Rajon Rondo, Avery Bradley Lead Small Lineup That Comes Up Short in Celtics’ Comeback Bid

Rajon Rondo, Avery Bradley Lead Small Lineup That Comes Up Short in Celtics' Comeback BidBOSTON — Kevin Garnett must be starting to feel like someone is playing a joke on him this season. First, he was relegated to playing center despite his disdain for the position. Then, he was sent out on the court with a bunch of Munchkins.

OK, so Rajon Rondo, Ray Allen and Avery Bradley do not quite qualify as Munchkins. Each of them is more than six feet tall and their games exceed the size of their physiques.

Anyway, multiple times during Wednesday's game against the San Antonio Spurs, the Celtics went to three- and even four-guard lineups. Those units almost wiped out a 17-point deficit before Paul Pierce's potential game-winning jumper bounced off the rim in an 87-86 Celtics loss.

Rather than feel abandoned in the post, though, Garnett felt the quickness of the smaller units energized the Celtics.

"That's what really got us back in the game, our smaller lineup," Garnett said. "The smalls made us quicker, scrappier. I thought we got on the loose balls and had a chance to open up the game and just couldn't."

The Spurs demolished the Celtics around the basket early in the game, outscoring the Celtics 24-10 in the paint in the first quarter and taking a 28-17 rebounding advantage into halftime.

The Celtics showed off the first smallish lineup in the second quarter, sending out Allen, Bradley, Rondo and Sasha Pavlovic to flank Garnett. The grouping was a marginal success, as the Celtics managed to work their deficit down to 11 points by the end of the second quarter.

Mirroring the Spurs' own guard-heavy lineup of Tony Parker, Manu Ginobili, Gary Neal and Danny Green, Celtics coach Doc Rivers went all-in with the shorter squad in the second half. When Matt Bonner manned the four for San Antonio, Rivers stuck Pierce on the 6-foot-10 forward with a deadly outside shot but not much ability to put the ball on the floor or finish at the hoop. In addition, in what would seem to be a clear mismatch, Celtics forward Brandon Bass was able to hold his own defensively against Tim Duncan as the lone big man in some of the small-man combinations.

For most of the final quarter and a half, the Celtics played with some three-man combination consisting of Allen, Bradley, Keyon Dooling and Rondo.
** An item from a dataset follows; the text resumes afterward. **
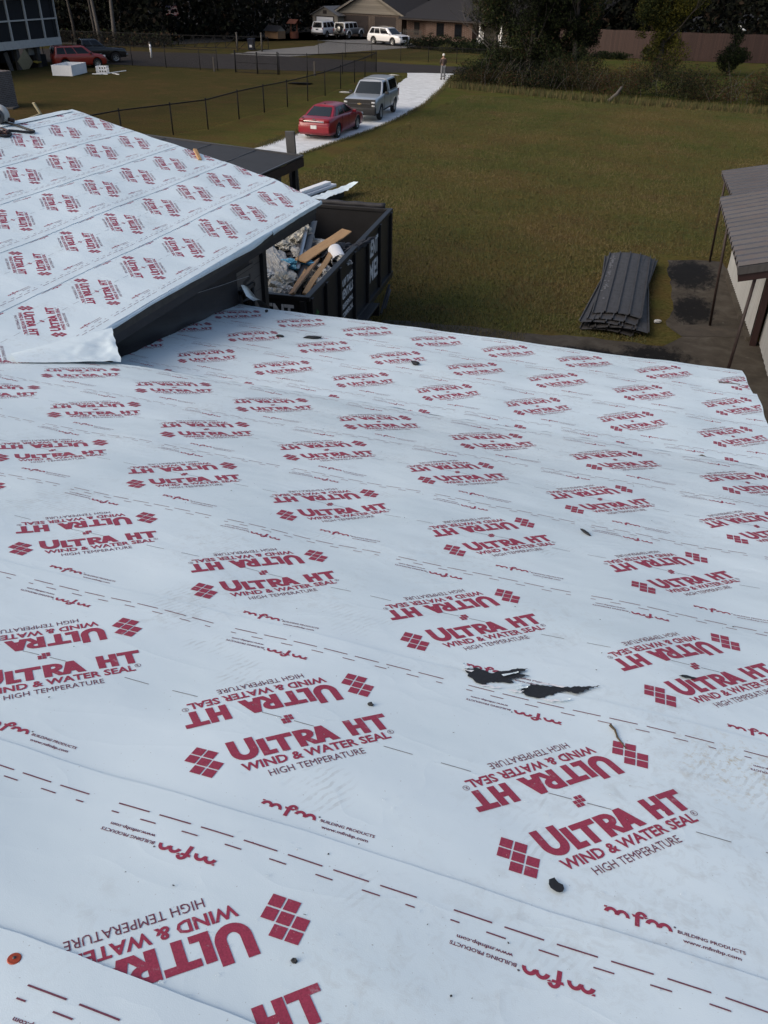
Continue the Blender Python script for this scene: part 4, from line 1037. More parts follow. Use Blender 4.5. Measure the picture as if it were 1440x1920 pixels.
for q, (x, y, z, sx, sy, sz, mt, lb) in enumerate(((-.62, .75, 2.30, .10, .16, .07, 'white_dirty', 'small white scrap between the tailgate and the narrow boards'), (-.46, 2.15, 2.30, .12, .10, .07, 'offwhite_plastic', 'pale scrap wedged beneath the broad pine board'), (-1.22, 1.30, 2.34, .18, .20, .10, 'white_dirty', 'white crumpled scrap near the house side of the load'), (-1.05, 2.75, 2.38, .12, .22, .06, 'clear_plastic', 'grey film scrap beside the pale metal trim'), (-.30, 2.05, 2.34, .09, .14, .06, 'white_dirty', 'white scrap beneath the lying bucket'), (-.62, 4.6, 2.0, .20, .18, .10, 'clear_plastic', 'grey scrap beyond the far end of the broad board'), (-1.5, 3.2, 2.38, .16, .20, .08, 'offwhite_plastic', 'pale scrap beside the dark metal trim'))): crumple('scrap', lb, (x, y, z), (sx, sy, sz), mt, 40 + q, 'small pale scraps in the load', 'scrap')
crumple('blue_sheet', 'torn blue plastic sheet among the debris in the trailer', (-.98, 2.18, 2.32), (.10, .36, .10), 'blue_plastic', 10)
crumple('felt_wad', 'folded black felt heaped at the right of the load beside the white bucket', (-.34, 3.55, 2.18), (.28, .75, .20), 'black_felt', 11, None, 'roofing felt', .45)
crumple('felt_wad', 'large black felt sheet bulging in the middle of the load', (-1.10, 3.1, 2.20), (.40, .55, .18), 'black_felt', 12, None, 'roofing felt', .4)
crumple('felt_wad', 'black felt hanging over the right rim of the trailer', (.0, 3.30, 2.44), (.10, .50, .07), 'black_felt', 15, None, 'roofing felt', .35)
bk = thing('bucket', 'white plastic bucket lying on its side at the right of the load', 'bucket', tw(-.27, 2.78, 2.40)); bk.rotation_euler = (R(112), 0, R(38))
m = MB(); m.lathe([(.0, -.18), (.135, -.18), (.155, .17), (.162, .17), (.162, .19), (.148, .19), (.128, -.16), (0, -.16)], 24, 'z'); m.build('shell', 'white_trim', bk, True)
m = MB(); m.tube([(.165 * math.cos(t), .165 * math.sin(t) * .3 - .05, .16 + .10 * math.sin(t)) for t in np.linspace(0, math.pi, 12)], .004, 5); m.build('handle', 'grey_metal', bk, True)
def board(name, label, a, b, w, h, mat, grp=None, cat='board', roll=0.0, notch=False):
    A, B = tw(*a), tw(*b); d = (B - A); L = d.length
    bm = bmesh.new(); bmesh.ops.create_cube(bm, size=1, matrix=Matrix.Diagonal((w, L, h, 1))); bmesh.ops.subdivide_edges(bm, edges=[e for e in bm.edges if abs((e.verts[0].co - e.verts[1].co).y) > L * .5], cuts=12)
    for v in bm.verts:
        t = v.co.y / L
        v.co.x += .010 * math.sin(t * 7) + (.03 * noise.noise(Vector((t * 9, 2, 3))) if notch and v.co.x > 0 else 0); v.co.z += .012 * math.sin(t * 3.1)
    bmesh.ops.bevel(bm, geom=[e for e in bm.edges if e.is_manifold and e.calc_face_angle(0) > .7], offset=.003, segments=1, affect='EDGES')
    me = bpy.data.meshes.new(name); bm.to_mesh(me); bm.free(); me.materials.append(MATS[mat])
    o = bpy.data.objects.new(name, me); COL.objects.link(o); o.location = (A + B) / 2
    o.rotation_mode = 'QUATERNION'; o.rotation_quaternion = d.to_track_quat('Y', 'Z') @ Euler((0, roll, 0)).to_quaternion()
    return tag(o, label, cat, grp)
BG = 'lumber on top of the load'
board('board', 'broad pale pine board lying across the top of the load', (-.80, 2.05, 2.46), (-.53, 4.50, 2.42), .24, .03, 'board_pine', BG, roll=.15, notch=True)
board('board', 'narrow brown board leaning out over the tailgate, left of the paler one', (-.31, .02, 2.50), (-.58, 2.45, 2.36), .14, .035, 'board_aged', BG, roll=-.5)
board('board', 'narrow pine board beside the brown one at the tailgate', (-.36, .20, 2.40), (-.70, 2.2, 2.30), .08, .04, 'board_pine', BG, roll=.2)
board('board', 'long thin pine strip nearest the right rim of the trailer', (-.19, .45, 2.38), (-.38, 2.72, 2.42), .10, .04, 'board_pine', BG, roll=.3)
board('board', 'short tan stub of wood near the right rim at the tailgate', (-.12, .66, 2.30), (-.17, 1.05, 2.32), .08, .05, 'board_pine', BG, roll=.6)
def trimbar(label, a, b, w, mat):
    A, B = tw(*a), tw(*b); m = MB(); d = (B - A).normalized(); x = d.cross(Vector((0, 0, 1))).normalized() * w
    for (p, q) in ((Vector((0, 0, 0)), x), (Vector((0, 0, 0)), Vector((0, 0, .07)))):
        m.add([A + p, B + p, B + q, A + q], [(0, 1, 2, 3)]); u = Vector((0, 0, -.004)); m.add([A + p + u, B + p + u, B + q + u, A + q + u], [(3, 2, 1, 0)])
    return tag(m.build('metal_trim', mat), label, 'metal trim', 'bent trim lengths in the load')
trimbar('long dark grey metal trim lying up the middle of the load', (-.50, .75, 2.28), (-1.42, 4.75, 2.52), .13, 'grey_metal')
trimbar('paler grey metal trim beside the dark one on the load', (-.78, 1.75, 2.40), (-1.40, 4.30, 2.54), .06, 'alu')
trimbar('grey metal sheet leaning against the left side of the trailer', (-1.92, 2.8, 2.36), (-1.90, 4.0, 2.38), .20, 'grey_metal')

# wrapped white trim lying beyond the wing
wt = thing('white_trim_stack', 'stack of long white trim boards lying on the lawn beyond the wing eave', 'trim boards', (-12.2, 28.0, 0))
m = MB()
for k, (x, z, y0, y1) in enumerate(((-.62, .30, -2.6, 2.5), (-.36, .30, -2.5, 2.6), (-.45, .42, -2.4, 2.35))): m.box((x, (y0 + y1) / 2, z), (.25, y1 - y0, .10), (0, 0, .0), bev=.01)
m.build('board', 'white_trim', wt); wt.rotation_euler = (0, 0, R(-10))
m = MB(); m.box((-.1, -.2, .13), (1.0, 4.6, .18), bev=.02); m.build('dark_bundle', 'black_trim', wt)
m = MB(); V = []
for i in range(40):
    for j in range(7):
        y = -2.0 + 4.9 * i / 39; x = .02 + .52 * j / 6; V.append((x + .03 * noise.noise(Vector((x * 5, y * 4, 2))), y, .30 + .07 * noise.noise(Vector((x * 7, y * 5, 5))) + (.16 * ((i - 32) / 7) ** 2 * (j / 6) if i > 32 else 0)))
m.add(V, [(i * 7 + j, i * 7 + j + 1, (i + 1) * 7 + j + 1, (i + 1) * 7 + j) for i in range(39) for j in range(6)]); m.build('foil_wrap', 'membrane', wt, True)

# ------------------------------------------------------------------ stacked metal roofing panels on the grass
def panel_mesh(W, L, ribs, curve, seed):
    m = MB(); rn = random.Random(seed); prof = []
    pitch = W / ribs
    for k in range(ribs + 1):
        c = -W / 2 + k * pitch
        prof += [(c - .018, 0), (c - .013, .042), (c + .013, .042), (c + .018, 0)]
        if k < ribs: prof += [(c + pitch * .5, .0)]
    V = []; n = len(prof); ny = 15
    for j in range(ny):
        y = -L / 2 + L * j / (ny - 1)
        for (x, z) in prof:
            V.append((x, y, z + curve * .75 * (1 - (2 * x / W) ** 2) + .006 * math.sin(y * 2 + seed)))
    F = [(j * n + i, j * n + i + 1, (j + 1) * n + i + 1, (j + 1) * n + i) for j in range(ny - 1) for i in range(n - 1)]
    b = len(V); V += [(x, y, z - .006) for x, y, z in V]
    F += [(b + p[3], b + p[2], b + p[1], b + p[0]) for p in F[:]]
    ring = list(range(n)); F += [(i + 1, i, i + b, i + 1 + b) for i in range(n - 1)]
    e = (ny - 1) * n; F += [(e + i, e + i + 1, e + i + 1 + b, e + i + b) for i in range(n - 1)]
    m.add(V, F); return m
GP = 'stacked ribbed roofing panels on the grass'
PL = [(-.62, 22.35, 6.15, .04, 4, -2.0, 'bottom panel of the grey roofing stack, its corner jutting toward the house'), (-.60, 22.42, 6.1, .09, 4, 1.2, 'second lowest grey ribbed panel in the roofing stack'), (-.55, 22.3, 6.05, .14, 4, 3.4, 'slewed grey panel showing its bare right edge in the roofing stack'),
      (-.62, 22.30, 5.9, .19, 4, -3.0, 'slewed grey panel jutting at the left edge of the roofing stack'), (-.57, 22.35, 5.7, .24, 4, -1.4, 'second highest grey panel, its near end showing below the top one'), (-.60, 22.52, 5.35, .29, 4, 0.8, 'topmost grey ribbed panel, streaked with pale oxide')]
for k, (x, y, L, z, rb, rot, lb) in enumerate(PL):
    Wd = 1.24 if k < 4 else 1.16
    o = panel_mesh(Wd, L, rb, .10, k).build('ribbed_roofing', 'panel_metal', None); o.location = (x, y, z); o.rotation_euler = (0, 0, R(rot)); tag(o, lb, 'roofing panel', GP)
    if k == 5:
        rn = random.Random(4); m = MB()
        for q in range(70):
            yy = -1.9 + 4.2 * rn.random() ** .7; xx = -Wd / 2 + .14 + rn.gauss(0, .035); s = rn.uniform(.01, .045); zz_ = .034 + .075 * (1 - (2 * xx / Wd) ** 2) - .027
            t0 = rn.uniform(0, 3); m.add([(xx + s * math.cos(t0 + t) * .8, yy + s * 2.2 * math.sin(t0 + t) * rn.uniform(.6, 1), zz_ + .004 + .006 * math.sin(yy * 2 + 5)) for t in (0, 1.2, 2.3, 3.5, 4.8)], [(0, 1, 2, 3, 4)])
        m.build('oxide_streak', 'panel_oxide', o)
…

Not only did the speed increase the Celtics' fastbreak opportunities, it provided other benefits as well.

The third quarter was the one quarter in which the Celtics outrebounded the Spurs, 14-10, and it was also the one in which the Celtics committed to small ball. Boston's guards flew to the ball, helping to hold the Spurs to nine points in the quarter.

"The small lineup saved us tonight, because [with] the big lineup they were killing us," Rivers said. "Bonner's not a small but it allowed us to go small. We had lineups on the floor with all the guards. We made a run with Keyon, Ray, Rondo and Avery. That's not a very big lineup but they were so active with their hands. Brandon was part of that group and he did a great job on Duncan, and that's not a great matchup for us."

The fourth quarter did not look like the rousing finale of a victory for the Spurs. San Antonio shot 35 percent from the field and committed six turnovers as they were outscored 22-19. But the Spurs were able to make a stand on the final possession, even after Pierce and Garnett worked a defensive switch that left Duncan guarding Pierce on the perimeter as the clock wound down.

"Going small most of the game threw us for a wrinkle for a while," Bonner said. "It definitely changed the dynamic of the game. … We just had to gut it out down the stretch."

The Celtics' next opponent, the Chicago Bulls, has been just as scrappy with some creative lineups. With reigning MVP Derrick Rose sidelined with a strained groin, former Celtics assistant coach Tom Thibodeau has deployed C.J. Watson and John Lucas III at point guard. The Bulls also mixed in D-League call-up Mike James at one point this year and have utilized Richard Hamilton, when he has been healthy.

Rivers and Thibodeau know a lot of each other's secrets, but even they could have trouble gameplanning for the lineups each other's teams have had to use of late.